An upcoming Canadian Association of African Studies (CAAS) conference at York – Africa Here; Africa There – will look not only at Africa of the past, but discuss recent and ongoing issues, especially those in North Africa, says conference co-organizer and York history Professor José Curto.
The conference will take place Thursday, May 5, from 8am to 8pm, and Friday, May 6, from 8am to 8:30pm, in the Assembly Hall, 152 Founders College, Keele campus. On Saturday, May 7, sessions will take place from 9:30am to 3:30pm in 001 Winters College, Dining Hall, Keele campus.
One of the round tables will look at revolutions in northern Africa, while another, chaired by Curto, will explore Angola under the Weight of the Slave Trade during the 18th and 19th centuries. “We’re doing the past, but we’re also doing very contemporary issues,” says Curto. The first session of the conference will be a round table via the web with presenters from Brazil looking at the present and future perspectives of African studies in Brazil.
The three plenary speakers will tackle a range of topics. Political science and Islamic studies Professor Khalid Mustafa Medani of McGill University will talk about “Informal Institutions and Identity Politics: The Evolving Political Economy of Transnationalism in North East Africa”, sociology Professor Imed Melliti of the Institut Supérieur des Sciences Humaines at the University of Tunis el-Manar will address “Jeunesses maghrébines: religiosité, enjeux identitaires et enjeux de reconnaissance” and Donald G. Simpson, who leads Innovation Expedition, will speak about “Africa – Here and There in the Sixties: A Canadian Perspective”.

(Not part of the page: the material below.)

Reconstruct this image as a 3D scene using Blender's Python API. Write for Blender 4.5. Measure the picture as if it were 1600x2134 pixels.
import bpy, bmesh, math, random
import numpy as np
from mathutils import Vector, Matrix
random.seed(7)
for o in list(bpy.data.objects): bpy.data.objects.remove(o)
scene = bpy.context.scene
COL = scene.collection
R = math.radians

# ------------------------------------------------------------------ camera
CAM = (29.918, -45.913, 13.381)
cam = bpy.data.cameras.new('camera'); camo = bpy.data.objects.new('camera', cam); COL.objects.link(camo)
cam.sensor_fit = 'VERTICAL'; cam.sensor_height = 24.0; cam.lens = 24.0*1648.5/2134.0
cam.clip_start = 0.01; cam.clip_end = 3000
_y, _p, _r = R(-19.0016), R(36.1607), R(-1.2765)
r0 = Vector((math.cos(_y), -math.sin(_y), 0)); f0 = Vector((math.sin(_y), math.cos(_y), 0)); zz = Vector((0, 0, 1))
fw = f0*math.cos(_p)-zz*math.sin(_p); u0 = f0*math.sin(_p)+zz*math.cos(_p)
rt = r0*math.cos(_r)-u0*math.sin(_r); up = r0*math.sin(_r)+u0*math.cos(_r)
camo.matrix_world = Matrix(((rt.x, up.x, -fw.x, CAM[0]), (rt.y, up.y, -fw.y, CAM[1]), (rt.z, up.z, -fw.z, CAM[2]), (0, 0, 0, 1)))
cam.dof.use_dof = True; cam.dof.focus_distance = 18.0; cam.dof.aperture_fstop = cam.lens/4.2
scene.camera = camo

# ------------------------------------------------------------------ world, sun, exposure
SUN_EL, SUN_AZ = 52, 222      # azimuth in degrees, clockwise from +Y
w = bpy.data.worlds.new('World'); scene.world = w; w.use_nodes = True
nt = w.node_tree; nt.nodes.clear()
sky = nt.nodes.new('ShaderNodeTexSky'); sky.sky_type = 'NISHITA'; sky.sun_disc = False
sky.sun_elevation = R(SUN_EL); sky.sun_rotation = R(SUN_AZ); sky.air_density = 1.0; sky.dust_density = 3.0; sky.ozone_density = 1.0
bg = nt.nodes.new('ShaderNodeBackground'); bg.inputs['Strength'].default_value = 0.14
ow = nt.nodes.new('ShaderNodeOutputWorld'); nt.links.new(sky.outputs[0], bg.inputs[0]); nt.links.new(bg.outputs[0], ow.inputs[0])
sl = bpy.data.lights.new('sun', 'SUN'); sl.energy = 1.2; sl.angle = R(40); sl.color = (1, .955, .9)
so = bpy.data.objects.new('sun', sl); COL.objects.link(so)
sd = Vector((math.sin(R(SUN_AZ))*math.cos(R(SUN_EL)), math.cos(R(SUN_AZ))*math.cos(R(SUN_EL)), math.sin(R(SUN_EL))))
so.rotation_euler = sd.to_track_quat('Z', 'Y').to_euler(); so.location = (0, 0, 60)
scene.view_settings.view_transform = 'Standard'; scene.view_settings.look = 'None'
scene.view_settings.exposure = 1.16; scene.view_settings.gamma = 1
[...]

Left: Khalid Mustafa Medani
Medani was named a Carnegie Scholar on Islam in 2007 by the Carnegie Corporation of New York, Melliti is the author of several books, while Simpson is the former director of the International Development Research Centre and the Centre for International Business at the Ivey School of Business at the University of Western Ontario. For more biographical information on the plenary speakers, visit the conference website.
The conference theme, Africa Here; Africa There, is in recognition of the United Nations General Assembly proclaiming 2011 as the International Year for People of African Descent. The meeting will be hosted by York’s Harriet Tubman Institute for Research on the Global Migrations of African Peoples and will have sessions in both French and English.
Right: Donald G. Simpson
“What we are doing is not only focusing on the continent itself, but outside the continent,” says Curto. “Through the conference we are highlighting the bridge we’re making between the diaspora and the homeland.”
The second round table of the conference, Africa Here: Commemorating the Early African Canadian Experience, will be chaired by York Professor Michele Johnson, co-author of the book They Do as They Please: The Jamaican Struggle for Cultural Freedom after Morant Bay (University of West Indies Press), which will launch as part of the conference. Taking part in this round table panel will be York Distinguished Research Professor in African history Paul Lovejoy looking at “Africa Here: Itineraries of African Canadian Memory and the UNESCO Slave Route Project”, Hilary Dawson of the Harriet Tubman Institute discussing “Locating Sites of Memory: Tracing an Itinerary of Memory for the African Canadian Experience” and Karolyn Smardz Frost, a research associate with the Harriet Tubman Institute, talking about “Slavery, Resistance and the Underground Railroad in Toronto”.
There will be presenters from Canada, the United States, Australia and Africa at the conference. York history PhD candidate Jeff Gunn will discuss “Child Soldiers and Modern Slavery in the 21st Century”, while York Professor Emeritus John S. Saul will discuss a “New Counter-Hegemonic Project in Contemporary South Africa: Moeletsi Mbeki, Zwelinzima Vavi and the Democratic Left Forum. Some of the other sessions will examine topics such as: Africa in Canada, Border Security in African Contexts, Governance and Management of Natural Resources in Africa’s Great Lakes Region, Perspectives on Gender in Africa, Urban Unrest in South Africa and Africans on the Move.
Lovejoy, director of the Harriet Tubman Institute for Research on the Global Migrations of African Peoples, will also chair the sessions examining The Central Sudan in Nineteenth & Early Twentieth Centuries and Aspects of the Slave Trade in the Atlantic World. In addition, there will be screenings of several documentaries, including Behind the Rainbow by Jihan El-Tahri, Sembene! By Jason Silverman and Escape from Luanda by Phil Grabsky.